Records from a dataset

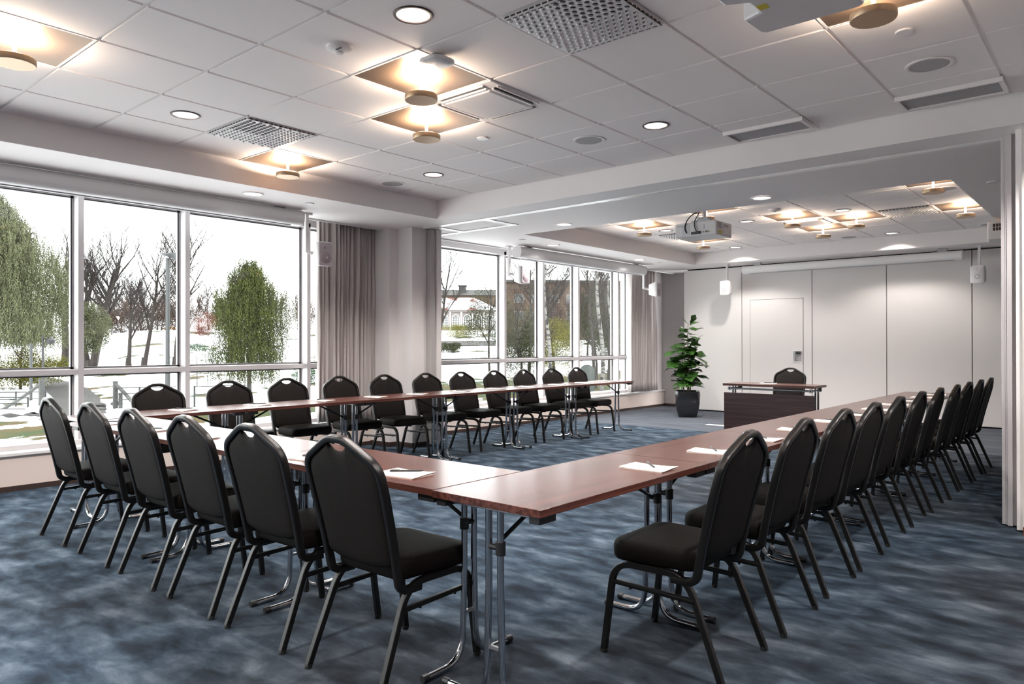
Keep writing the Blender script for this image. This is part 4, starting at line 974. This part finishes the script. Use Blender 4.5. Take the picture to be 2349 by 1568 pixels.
def leafy(name, t, u, h, rx, rz, seed, label, lm, n, size, bark=BARK, zc=None, r=.14, holes=.35, grp=None, cat='tree', cut=1.):
    n = int(n * 4.5); size *= .50
    R = random.Random(seed); root = empty(name, EG(t, u, -.1)); tips = []
    if bark:
        mb = MB(); grow(mb, Vector((0, 0, 0)), Vector((R.uniform(-.1, .1), R.uniform(-.1, .1), 1)), h * .75, r, 0, R, tips, .3, (7, 4, 3)); mb.build('branches', bark, root)
    zc = zc if zc is not None else h - rz; cl = [(Vector((R.gauss(0, .5) * rx, R.gauss(0, .5) * rx, R.gauss(0, .5) * rz)), R.uniform(.25, .5)) for _ in range(int(26))]
    fl = MB(); k = 0
    while k < n:
        c, q = cl[R.randrange(len(cl))]; v = Vector((R.gauss(0, 1), R.gauss(0, 1), R.gauss(0, 1))) * q * .55; p = c + Vector((v.x * rx, v.y * rx, v.z * rz))
        if (p.x / rx) ** 2 + (p.y / rx) ** 2 + (p.z / rz) ** 2 > 1.25 or p.z + zc < .05: k += .2; continue
        a = Vector((R.uniform(-1, 1), R.uniform(-1, 1), R.uniform(-1, 1))).normalized() * size * R.uniform(.6, 1.3); b = a.cross(Vector((R.uniform(-1, 1), R.uniform(-1, 1), R.uniform(-1, 1)))).normalized() * size * .6
        quad(fl, p + Vector((0, 0, zc)), a, b); k += 1
    fl.build('foliage', lm, root)
    return tag(root, label, cat, grp)
leafy('willow_bush', 76, -44.0, 8.0, 1.9, 2.5, 21, 'pale green leafy crown just right of the first window post', L_WIL, 2600, .16, None, zc=5.6)
leafy('leafy_tree', 70, -47.2, 5.5, 4.2, 2.0, 22, 'bright yellow green tree low behind the willow, at the left edge', L_YEL, 4200, .14, BARKG, zc=2.2)
bare_tree('bare_tree', 96, -59.0, 19, 31, 'bare tree with forked trunk behind the willow, left of the first window post', r=.6, trunks=2)
bare_tree('bare_tree', 91, -52.6, 18.8, 32, 'multi stemmed bare tree right of the first window post', r=.50, trunks=3, nch=(9, 6, 5, 4, 3))
bare_tree('bare_tree', 88.6, -46.6, 12.5, 33, 'leaning bare tree in the snow, second from the left post', r=.30, nch=(9, 6, 4, 4, 3))
bare_tree('bare_tree', 88.4, -44.6, 17.5, 34, 'tall slim bare tree in the middle pane of the near window', r=.30, nch=(12, 7, 5, 4, 3))
bare_tree('bare_tree', 89.5, -41.2, 19.0, 35, 'bare tree right behind the tall street lamp', r=.42, nch=(12, 7, 5, 4, 3))
bare_tree('bare_tree', 80, -8.6, 17.0, 36, 'bare tree reaching in from the curtain side of the far room window', r=.22, nch=(10, 7, 5, 4))
bare_tree('bare_tree', 70, 1.6, 15.5, 37, 'dark bare tree behind the second speaker in the far window', r=.18, nch=(10, 7, 6, 4))
bare_tree('bare_tree', 66, 7.5, 15.5, 38, 'dark bare tree behind the farther window panes', r=.17, nch=(10, 7, 6, 4))
# far belt of woods: copies of three trees
belt = []
R = random.Random(77)
THIN[0] = 4.5
for k in range(3): belt.append(bare_tree('woodland_tree', 232 + 6 * k, -130 + 30 * k, 11 + k, 50 + k, 'x', TWIG, r=.16, nch=(8, 6, 4, 3)))
THIN[0] = 1.
places = []
for k in range(26):
    t = R.uniform(225, 285); px = 195 + 500 * k / 25 + R.uniform(-10, 10); places.append((t, (px - 1174.5) / 1671 * t))
side = ['straight behind the willow', 'behind the multi stemmed tree', 'behind the parked cars', 'behind the tall street lamp', 'behind the red bush', 'behind the weeping birch', 'behind the flagpoles']
for k, (t, u) in enumerate(places):
    o = belt[k] if k < 3 else dup(belt[k % 3]); o.location = EG(t, u, -.1); o.rotation_euler = (0, 0, R.uniform(0, 6)); s_ = R.uniform(1.0, 1.4); o.scale = (s_, s_, s_)
    tag(o, 'brown bare tree of the distant woodland ' + side[min(6, int((u / t * 1671 + 1174.5 - 195) / 505 * 7))], 'tree', 'distant woodland trees')
brn = leafy('brown_thicket', 215, -118, 7, 7, 4.8, 61, 'x', L_BRN, 2600, .24, None, zc=3.6, cat='shrub')
pl_ = [(215, px) for px in (225, 262, 300, 338, 376, 414, 505, 560, 690)]
for k, (t, px) in enumerate(pl_):
    o = brn if k == 0 else dup(brn); u = (px - 1174.5) / 1671 * t; o.location = EG(t, u, -.2); o.rotation_euler = (0, 0, k * 1.3); s_ = .8 + .35 * ((k * 37) % 10) / 10; o.scale = (s_ * 1.1, s_ * 1.1, s_ * 1.35)
    tag(o, 'brown thicket of bare shrubs on the far slope ' + side[[0, 1, 1, 2, 2, 3, 4, 5, 6][k]], 'shrub', 'brown thickets on the far slope')
leafy('red_bush', 138, -58.6, 4.5, 3.6, 2.4, 63, 'reddish bush on the snowy slope left of the weeping birch', L_RED, 2400, .13, None, zc=2.0, cat='shrub')
leafy('green_bush', 70, -20.0, 2.2, 1.5, 1.3, 64, 'dark green bush at the right end of the near window', L_GRN, 900, .12, None, zc=1.1, cat='shrub')
for k, (t, px, rx, lb) in enumerate([(108, 1022, 1.5, 'round green shrub on the snow before the arcade building, left one'), (108, 1045, 1.2, 'round green shrub on the snow before the arcade building, right one'), (100, 560, 5.5, 'low green juniper by the foot of the weeping birch'), (110, 448, 3.0, 'low green juniper under the reddish bush')]):
    leafy('low_shrub', t, (px - 1174.5) / 1671 * t, 1.6, rx, .8, 70 + k, lb, L_GRN if k > 1 else L_OLI, 700, .14, None, zc=.7, cat='shrub')
leafy('golden_hedge', 134, -9.4, 3.0, 5.0, 1.6, 75, 'yellow brown hedge in front of the arcade building', L_YEL, 2200, .14, None, zc=1.2, cat='hedge')
leafy('leafy_tree', 79, -2.4, 13.0, 2.9, 3.9, 41, 'half bare green tree before the arcade building', L_OLI, 2600, .12, BARK, zc=5.5)
leafy('leafy_tree', 66, 1.0, 8.0, 2.6, 3.2, 42, 'olive green tree in the second far pane', L_OLI, 3600, .11, BARK, zc=4.0)
leafy('leafy_tree', 64, 3.9, 7.0, 2.2, 2.9, 43, 'yellow green tree between the birch trunks', L_YEL, 3200, .10, BARK, zc=3.4)
leafy('leafy_tree', 74, 8.6, 11.0, 2.7, 4.6, 44, 'dense dark olive tree in the fourth far pane', L_OLI, 5200, .12, BARK, zc=5.6)
bare_tree('bare_tree', 76, 4.3, 17, 39, 'dark bare tree between the two birch trunks', r=.17, nch=(11, 7, 6, 4))
bare_tree('bare_tree', 72, 9.6, 17, 40, 'dark bare tree before the last far pane, close to the curtain', r=.17, nch=(11, 7, 6, 4))
leafy('leafy_tree', 82, 12.6, 9.0, 2.4, 3.5, 45, 'dark green tree close to the far curtain', L_GRN, 2600, .12, BARK, zc=4.0)
for k, (u, lb, lm_) in enumerate([(.9, 'broad olive tree far behind the second far pane', 1), (5.7, 'broad olive tree far behind the third far pane', 0), (10.6, 'broad dark tree far behind the fourth far pane', 1), (14.6, 'broad dark tree far behind the narrow last pane', 1)]):
    leafy('leafy_tree', 98 + 2 * k, u, 9.5, 3.0, 5.0, 90 + k, lb, L_OLI if lm_ else L_BRN, 2600, .16, BARK, zc=4.6)
def birch(t, u, h, r, lb, seed):
    R = random.Random(seed); o = empty('birch_tree', EG(t, u, -.1)); tips = []
    MB().tube([(.25 * math.sin(z * .5) + .0 * z, .15 * math.cos(z * .4), z) for z in [h * k / 12 for k in range(13)]], r, 10, None, (.3, .1, 1), [1.2 - .85 * k / 12 for k in range(13)]).build('trunk', BIRCH, o, smooth=60)
    b = MB()
    for k in range(16):
        z = h * R.uniform(.3, .95); a = R.uniform(0, 6.28); grow(b, Vector((0, 0, z)), Vector((math.cos(a), math.sin(a), .9)), h * .22, .05, 2, R, tips, .1, (0, 0, 4, 3), .3)
    b.build('branches', BARK, o); tag(o, lb, 'tree')
birch(61, 3.0, 15, .15, 'white birch trunk with black marks just right of the third far window post', 1)
birch(62.6, 7.6, 15, .18, 'white birch trunk in the middle of the fourth far pane', 2)
birch(62.6, 8.55, 14, .11, 'thin white birch trunk beside the last far window post', 3)
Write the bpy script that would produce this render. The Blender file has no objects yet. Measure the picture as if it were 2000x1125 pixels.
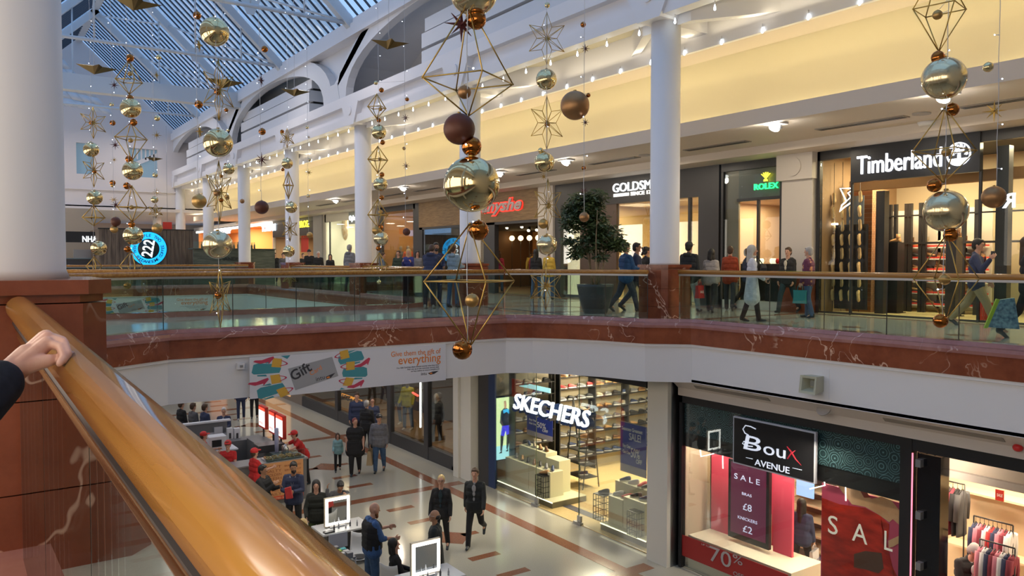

→ What needs to be done
Count the lines above that contain the word "this", and reply with only that number.

→ Reply to the task
2